-- BEGIN SOURCE EXCERPT --

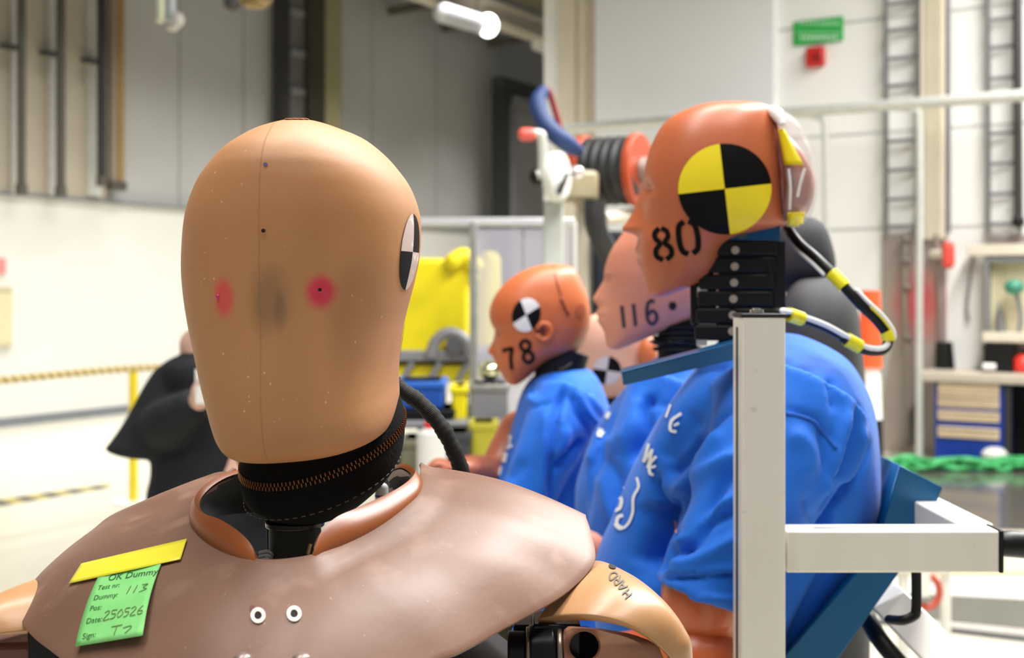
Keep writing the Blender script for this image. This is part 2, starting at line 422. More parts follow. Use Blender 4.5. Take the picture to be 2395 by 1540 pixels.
for y in (115, 205, 300, 20):
    mb = MB(); LB(mb, 682, y, 714, y+16, .16, -.04); mb.build('splice_plate', m_grey, t, mods=[BEV(.01)])
o = MB(); LB(o, 762, -260, 800, 700, .18, -.17); tag(o.build('wall_post', m_olive, mods=[BEV(.02)]), 'olive post along the right side of the dark steel column', 'post')
for k, (x0, x1) in enumerate(((22, 44), (108, 132), (200, 230))):
    mb = MB(); LB(mb, x0, -260, x1, 455+2*k, .0, .05); struct(mb.build('trim_%d' % (k+20), mat('pale_pilaster_%d' % k, (204, 202, 196), .5)))
mb = MB(); LB(mb, -60, -260, 250, 456, .0, .012); struct(mb.build('wall_left_bay', mat('beige_bay', (178, 168, 152), .55, var=.05, vs=2)))
# crane runway, lamp
def crane(off, x, y): return WL(x, y, off)
t = thing('crane_beam', WL(1100, 55, .9), 'cream runway beam sloping down across the dark upper wall', 'beam')
a = WL(920, -14, .9); b = WL(1300, 118, .9)
mb = MB(); mb.obox(a, b-a, LN*.35, UP*.06); mb.obox(a+UP*.3, b-a, LN*.35, UP*.06); mb.obox(a+LN*.14+UP*.06, b-a, LN*.05, UP*.24); mb.build('runway_beam', m_cream, t)
mb = MB(); mb.obox(a+LN*.35+UP*.45, b-a, LN*1.2, UP*.5); mb.build('girder', mat('olive_girder', (112, 105, 84), .6), t)
for k in range(3):
    c = a+(b-a)*(.2+.3*k); mb = MB(); mb.obox(c-LN*.9, LD*.12, LN*.95, UP*.12); mb.build('wall_bracket', m_roof, t)
def emis(name, col, st):
    n = NT(name); n.b.inputs['Emission Color'].default_value = lin(col); n.b.inputs['Emission Strength'].default_value = st; return n.m
t = thing('linear_lamp', WL(1100, 55, 1.0), 'lit tube lamp hanging just under the cream runway beam', 'lamp')
a = WL(1036, 30, 1.35); b = WL(1128, 58, 1.35)
mb = MB(); mb.tube([a, b], .16, 16, round_=True); mb.build('lamp_housing', mat('lamp_white', (216, 218, 222), .3), t)
mb = MB(); c = b+(b-a).normalized()*.02+LN*.1-UP*.02; mb.ell(c, (.17, .17, .19)); mb.build('glowing_end', emis('lamp_glow', (255, 255, 255), 6), t)
for f in (.15, .85): 
    c = a+(b-a)*f; mb = MB(); mb.cyl(c, c+UP*.5, .012, n=8); mb.build('hanger', m_grey, t)
t = thing('linear_lamp', WL(1265, 110, .9), 'pale lamp end against the white corner post', 'lamp')
mb = MB(); mb.tube([WL(1258, 102, 1), WL(1290, 116, 1)], .14, 14, round_=True); mb.build('lamp_housing', m_offwhite, t)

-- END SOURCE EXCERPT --

Using the data above, write out every line exactly, leaving the images behind.

Keep writing the Blender script for this image. This is part 2, starting at line 422. More parts follow. Use Blender 4.5. Take the picture to be 2395 by 1540 pixels.
for y in (115, 205, 300, 20):
    mb = MB(); LB(mb, 682, y, 714, y+16, .16, -.04); mb.build('splice_plate', m_grey, t, mods=[BEV(.01)])
o = MB(); LB(o, 762, -260, 800, 700, .18, -.17); tag(o.build('wall_post', m_olive, mods=[BEV(.02)]), 'olive post along the right side of the dark steel column', 'post')
for k, (x0, x1) in enumerate(((22, 44), (108, 132), (200, 230))):
    mb = MB(); LB(mb, x0, -260, x1, 455+2*k, .0, .05); struct(mb.build('trim_%d' % (k+20), mat('pale_pilaster_%d' % k, (204, 202, 196), .5)))
mb = MB(); LB(mb, -60, -260, 250, 456, .0, .012); struct(mb.build('wall_left_bay', mat('beige_bay', (178, 168, 152), .55, var=.05, vs=2)))
# crane runway, lamp
def crane(off, x, y): return WL(x, y, off)
t = thing('crane_beam', WL(1100, 55, .9), 'cream runway beam sloping down across the dark upper wall', 'beam')
a = WL(920, -14, .9); b = WL(1300, 118, .9)
mb = MB(); mb.obox(a, b-a, LN*.35, UP*.06); mb.obox(a+UP*.3, b-a, LN*.35, UP*.06); mb.obox(a+LN*.14+UP*.06, b-a, LN*.05, UP*.24); mb.build('runway_beam', m_cream, t)
mb = MB(); mb.obox(a+LN*.35+UP*.45, b-a, LN*1.2, UP*.5); mb.build('girder', mat('olive_girder', (112, 105, 84), .6), t)
for k in range(3):
    c = a+(b-a)*(.2+.3*k); mb = MB(); mb.obox(c-LN*.9, LD*.12, LN*.95, UP*.12); mb.build('wall_bracket', m_roof, t)
def emis(name, col, st):
    n = NT(name); n.b.inputs['Emission Color'].default_value = lin(col); n.b.inputs['Emission Strength'].default_value = st; return n.m
t = thing('linear_lamp', WL(1100, 55, 1.0), 'lit tube lamp hanging just under the cream runway beam', 'lamp')
a = WL(1036, 30, 1.35); b = WL(1128, 58, 1.35)
mb = MB(); mb.tube([a, b], .16, 16, round_=True); mb.build('lamp_housing', mat('lamp_white', (216, 218, 222), .3), t)
mb = MB(); c = b+(b-a).normalized()*.02+LN*.1-UP*.02; mb.ell(c, (.17, .17, .19)); mb.build('glowing_end', emis('lamp_glow', (255, 255, 255), 6), t)
for f in (.15, .85): 
    c = a+(b-a)*f; mb = MB(); mb.cyl(c, c+UP*.5, .012, n=8); mb.build('hanger', m_grey, t)
t = thing('linear_lamp', WL(1265, 110, .9), 'pale lamp end against the white corner post', 'lamp')
mb = MB(); mb.tube([WL(1258, 102, 1), WL(1290, 116, 1)], .14, 14, round_=True); mb.build('lamp_housing', m_offwhite, t)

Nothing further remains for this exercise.